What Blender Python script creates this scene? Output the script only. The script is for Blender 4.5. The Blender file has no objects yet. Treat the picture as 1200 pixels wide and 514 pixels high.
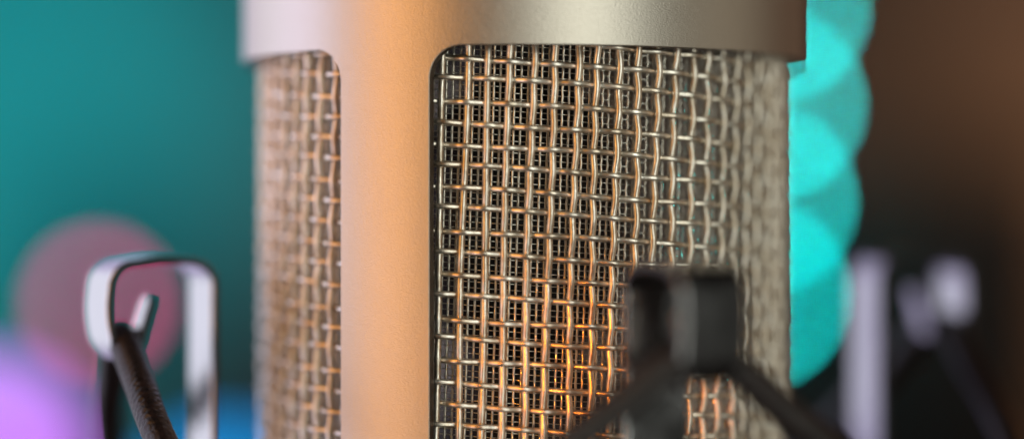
import bpy, math, random
import numpy as np
from mathutils import Vector
random.seed(7); rng = np.random.default_rng(7)
S = bpy.context.scene
C = S.collection
MM = 0.001
R_ = math.radians

# ---------------------------------------------------------------- camera
FPX = 2750.0                      # focal length in pixels of the 1200 px wide photograph
cam = bpy.data.cameras.new('camera'); co = bpy.data.objects.new('camera', cam); C.objects.link(co)
cam.sensor_width = 36; cam.lens = FPX * 36 / 1200
cam.clip_start = 0.01; cam.clip_end = 50
co.location = (0, -0.240, 0); co.rotation_euler = (R_(90), 0, 0)
cam.dof.use_dof = True; cam.dof.focus_distance = 0.2150; cam.dof.aperture_fstop = 4.15
S.camera = co

# ---------------------------------------------------------------- world, exposure
w = bpy.data.worlds.new('World'); S.world = w; w.use_nodes = True
bg = w.node_tree.nodes['Background']; bg.inputs[0].default_value = (0.55, 0.42, 0.36, 1); bg.inputs[1].default_value = 0.010
S.view_settings.view_transform = 'Standard'; S.view_settings.look = 'None'
S.view_settings.exposure = 0; S.view_settings.gamma = 1
S.cycles.use_denoising = True
S.cycles.use_adaptive_sampling = False
S.cycles.sample_clamp_direct = 0; S.cycles.sample_clamp_indirect = 4
S.cycles.max_bounces = 6
S.cycles.blur_glossy = 0.5
S.cycles.filter_width = 1.5


def area(name, loc, target, size, power, col):
    l = bpy.data.lights.new(name, 'AREA'); l.shape = 'RECTANGLE'; l.size, l.size_y = size
    l.energy = power; l.color = col
    o = bpy.data.objects.new(name, l); C.objects.link(o); o.location = loc
    o.rotation_euler = (Vector(target) - Vector(loc)).to_track_quat('-Z', 'Y').to_euler()
    return o


def pol(deg, d, z=0):
    a = R_(deg); return (d * math.sin(a), -d * math.cos(a), z)


# lamps and added fills round the microphone
area('cool_softbox', pol(-106, 0.45, 0.04), (0, 0, 0), (0.54, 0.70), 1.4, (0.90, 0.89, 1.0))
area('lilac_side_fill', pol(-98, 0.45, 0.0), (0, 0, 0), (0.16, 0.60), 0.24, (0.62, 0.50, 1.0))  # added fill, tints the left mesh mauve
area('lilac_lamp', pol(-152, 0.55, 0.0), (0, 0, 0), (0.30, 0.60), 0.42, (0.76, 0.67, 1.0))
area('orange_lamp', pol(-51, 0.45, 0.15), (0, 0, 0.02), (0.18, 0.66), 1.02, (1.0, 0.44, 0.10))
area('pink_fill_low', pol(-60, 0.45, -0.24), (0, 0, -0.02), (0.24, 0.22), 0.32, (1.0, 0.76, 0.78))  # added fill from below, pales the lower column
area('key_lamp', pol(24, 0.45, 0.03), (0, 0, 0), (0.20, 0.90), 1.32, (0.98, 1.0, 0.87))
area('right_fill_lamp', pol(84, 0.50, 0.0), (0, 0, 0), (0.34, 0.60), 0.20, (1.0, 0.82, 0.60))
area('brown_fill', pol(132, 0.50, 0.0), (0, 0, 0), (0.40, 0.60), 0.07, (1.0, 0.42, 0.20))  # added fill, stands in for brown surroundings reflected in the band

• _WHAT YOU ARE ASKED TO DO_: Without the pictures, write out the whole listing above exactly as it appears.

• _RESPONSE BELOW_:
What Blender Python script creates this scene? Output the script only. The script is for Blender 4.5. The Blender file has no objects yet. Treat the picture as 1200 pixels wide and 514 pixels high.
import bpy, math, random
import numpy as np
from mathutils import Vector
random.seed(7); rng = np.random.default_rng(7)
S = bpy.context.scene
C = S.collection
MM = 0.001
R_ = math.radians

# ---------------------------------------------------------------- camera
FPX = 2750.0                      # focal length in pixels of the 1200 px wide photograph
cam = bpy.data.cameras.new('camera'); co = bpy.data.objects.new('camera', cam); C.objects.link(co)
cam.sensor_width = 36; cam.lens = FPX * 36 / 1200
cam.clip_start = 0.01; cam.clip_end = 50
co.location = (0, -0.240, 0); co.rotation_euler = (R_(90), 0, 0)
cam.dof.use_dof = True; cam.dof.focus_distance = 0.2150; cam.dof.aperture_fstop = 4.15
S.camera = co

# ---------------------------------------------------------------- world, exposure
w = bpy.data.worlds.new('World'); S.world = w; w.use_nodes = True
bg = w.node_tree.nodes['Background']; bg.inputs[0].default_value = (0.55, 0.42, 0.36, 1); bg.inputs[1].default_value = 0.010
S.view_settings.view_transform = 'Standard'; S.view_settings.look = 'None'
S.view_settings.exposure = 0; S.view_settings.gamma = 1
S.cycles.use_denoising = True
S.cycles.use_adaptive_sampling = False
S.cycles.sample_clamp_direct = 0; S.cycles.sample_clamp_indirect = 4
S.cycles.max_bounces = 6
S.cycles.blur_glossy = 0.5
S.cycles.filter_width = 1.5


def area(name, loc, target, size, power, col):
    l = bpy.data.lights.new(name, 'AREA'); l.shape = 'RECTANGLE'; l.size, l.size_y = size
    l.energy = power; l.color = col
    o = bpy.data.objects.new(name, l); C.objects.link(o); o.location = loc
    o.rotation_euler = (Vector(target) - Vector(loc)).to_track_quat('-Z', 'Y').to_euler()
    return o


def pol(deg, d, z=0):
    a = R_(deg); return (d * math.sin(a), -d * math.cos(a), z)


# lamps and added fills round the microphone
area('cool_softbox', pol(-106, 0.45, 0.04), (0, 0, 0), (0.54, 0.70), 1.4, (0.90, 0.89, 1.0))
area('lilac_side_fill', pol(-98, 0.45, 0.0), (0, 0, 0), (0.16, 0.60), 0.24, (0.62, 0.50, 1.0))  # added fill, tints the left mesh mauve
area('lilac_lamp', pol(-152, 0.55, 0.0), (0, 0, 0), (0.30, 0.60), 0.42, (0.76, 0.67, 1.0))
area('orange_lamp', pol(-51, 0.45, 0.15), (0, 0, 0.02), (0.18, 0.66), 1.02, (1.0, 0.44, 0.10))
area('pink_fill_low', pol(-60, 0.45, -0.24), (0, 0, -0.02), (0.24, 0.22), 0.32, (1.0, 0.76, 0.78))  # added fill from below, pales the lower column
area('key_lamp', pol(24, 0.45, 0.03), (0, 0, 0), (0.20, 0.90), 1.32, (0.98, 1.0, 0.87))
area('right_fill_lamp', pol(84, 0.50, 0.0), (0, 0, 0), (0.34, 0.60), 0.20, (1.0, 0.82, 0.60))
area('brown_fill', pol(132, 0.50, 0.0), (0, 0, 0), (0.40, 0.60), 0.07, (1.0, 0.42, 0.20))  # added fill, stands in for brown surroundings reflected in the band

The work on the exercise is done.